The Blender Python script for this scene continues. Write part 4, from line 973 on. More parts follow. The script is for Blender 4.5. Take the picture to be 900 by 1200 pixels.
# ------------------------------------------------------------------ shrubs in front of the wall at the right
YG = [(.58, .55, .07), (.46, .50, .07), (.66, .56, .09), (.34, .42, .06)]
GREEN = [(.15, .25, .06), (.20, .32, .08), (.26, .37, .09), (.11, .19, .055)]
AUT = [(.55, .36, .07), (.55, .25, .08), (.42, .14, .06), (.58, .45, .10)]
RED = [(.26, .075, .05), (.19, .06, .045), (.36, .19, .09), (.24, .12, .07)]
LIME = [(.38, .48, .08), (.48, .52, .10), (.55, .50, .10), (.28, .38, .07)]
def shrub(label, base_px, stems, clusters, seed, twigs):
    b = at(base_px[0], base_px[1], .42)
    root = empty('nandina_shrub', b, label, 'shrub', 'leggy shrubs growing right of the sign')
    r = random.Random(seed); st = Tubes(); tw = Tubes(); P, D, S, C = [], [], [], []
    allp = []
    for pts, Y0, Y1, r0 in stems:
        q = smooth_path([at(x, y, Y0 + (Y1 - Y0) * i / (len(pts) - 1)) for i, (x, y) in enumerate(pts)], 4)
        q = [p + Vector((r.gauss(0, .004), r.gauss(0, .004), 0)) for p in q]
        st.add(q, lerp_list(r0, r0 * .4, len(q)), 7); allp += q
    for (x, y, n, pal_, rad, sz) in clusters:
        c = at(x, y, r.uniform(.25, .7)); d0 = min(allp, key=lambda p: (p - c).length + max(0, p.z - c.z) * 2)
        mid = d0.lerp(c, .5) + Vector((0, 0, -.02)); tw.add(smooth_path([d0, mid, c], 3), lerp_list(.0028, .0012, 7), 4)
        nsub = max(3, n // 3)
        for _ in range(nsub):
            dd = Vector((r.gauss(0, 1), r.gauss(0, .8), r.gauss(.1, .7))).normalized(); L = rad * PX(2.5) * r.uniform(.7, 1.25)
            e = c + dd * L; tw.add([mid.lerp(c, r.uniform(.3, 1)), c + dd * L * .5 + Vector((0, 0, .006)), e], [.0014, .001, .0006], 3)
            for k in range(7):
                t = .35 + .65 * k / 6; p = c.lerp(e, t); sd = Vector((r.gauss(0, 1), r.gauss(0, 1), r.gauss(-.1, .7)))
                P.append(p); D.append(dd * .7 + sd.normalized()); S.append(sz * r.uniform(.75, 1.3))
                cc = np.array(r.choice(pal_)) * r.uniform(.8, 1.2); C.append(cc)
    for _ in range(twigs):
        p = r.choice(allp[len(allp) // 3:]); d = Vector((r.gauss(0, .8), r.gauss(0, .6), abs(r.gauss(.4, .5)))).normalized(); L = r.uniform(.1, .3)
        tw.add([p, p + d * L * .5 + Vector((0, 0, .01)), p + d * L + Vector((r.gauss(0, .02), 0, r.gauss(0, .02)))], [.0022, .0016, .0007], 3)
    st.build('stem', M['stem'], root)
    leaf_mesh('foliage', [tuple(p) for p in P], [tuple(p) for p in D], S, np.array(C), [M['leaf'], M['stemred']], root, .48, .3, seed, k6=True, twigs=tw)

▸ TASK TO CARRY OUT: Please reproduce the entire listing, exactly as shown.

▸ SOLVED EXERCISE:
The Blender Python script for this scene continues. Write part 4, from line 973 on. More parts follow. The script is for Blender 4.5. Take the picture to be 900 by 1200 pixels.
# ------------------------------------------------------------------ shrubs in front of the wall at the right
YG = [(.58, .55, .07), (.46, .50, .07), (.66, .56, .09), (.34, .42, .06)]
GREEN = [(.15, .25, .06), (.20, .32, .08), (.26, .37, .09), (.11, .19, .055)]
AUT = [(.55, .36, .07), (.55, .25, .08), (.42, .14, .06), (.58, .45, .10)]
RED = [(.26, .075, .05), (.19, .06, .045), (.36, .19, .09), (.24, .12, .07)]
LIME = [(.38, .48, .08), (.48, .52, .10), (.55, .50, .10), (.28, .38, .07)]
def shrub(label, base_px, stems, clusters, seed, twigs):
    b = at(base_px[0], base_px[1], .42)
    root = empty('nandina_shrub', b, label, 'shrub', 'leggy shrubs growing right of the sign')
    r = random.Random(seed); st = Tubes(); tw = Tubes(); P, D, S, C = [], [], [], []
    allp = []
    for pts, Y0, Y1, r0 in stems:
        q = smooth_path([at(x, y, Y0 + (Y1 - Y0) * i / (len(pts) - 1)) for i, (x, y) in enumerate(pts)], 4)
        q = [p + Vector((r.gauss(0, .004), r.gauss(0, .004), 0)) for p in q]
        st.add(q, lerp_list(r0, r0 * .4, len(q)), 7); allp += q
    for (x, y, n, pal_, rad, sz) in clusters:
        c = at(x, y, r.uniform(.25, .7)); d0 = min(allp, key=lambda p: (p - c).length + max(0, p.z - c.z) * 2)
        mid = d0.lerp(c, .5) + Vector((0, 0, -.02)); tw.add(smooth_path([d0, mid, c], 3), lerp_list(.0028, .0012, 7), 4)
        nsub = max(3, n // 3)
        for _ in range(nsub):
            dd = Vector((r.gauss(0, 1), r.gauss(0, .8), r.gauss(.1, .7))).normalized(); L = rad * PX(2.5) * r.uniform(.7, 1.25)
            e = c + dd * L; tw.add([mid.lerp(c, r.uniform(.3, 1)), c + dd * L * .5 + Vector((0, 0, .006)), e], [.0014, .001, .0006], 3)
            for k in range(7):
                t = .35 + .65 * k / 6; p = c.lerp(e, t); sd = Vector((r.gauss(0, 1), r.gauss(0, 1), r.gauss(-.1, .7)))
                P.append(p); D.append(dd * .7 + sd.normalized()); S.append(sz * r.uniform(.75, 1.3))
                cc = np.array(r.choice(pal_)) * r.uniform(.8, 1.2); C.append(cc)
    for _ in range(twigs):
        p = r.choice(allp[len(allp) // 3:]); d = Vector((r.gauss(0, .8), r.gauss(0, .6), abs(r.gauss(.4, .5)))).normalized(); L = r.uniform(.1, .3)
        tw.add([p, p + d * L * .5 + Vector((0, 0, .01)), p + d * L + Vector((r.gauss(0, .02), 0, r.gauss(0, .02)))], [.0022, .0016, .0007], 3)
    st.build('stem', M['stem'], root)
    leaf_mesh('foliage', [tuple(p) for p in P], [tuple(p) for p in D], S, np.array(C), [M['leaf'], M['stemred']], root, .48, .3, seed, k6=True, twigs=tw)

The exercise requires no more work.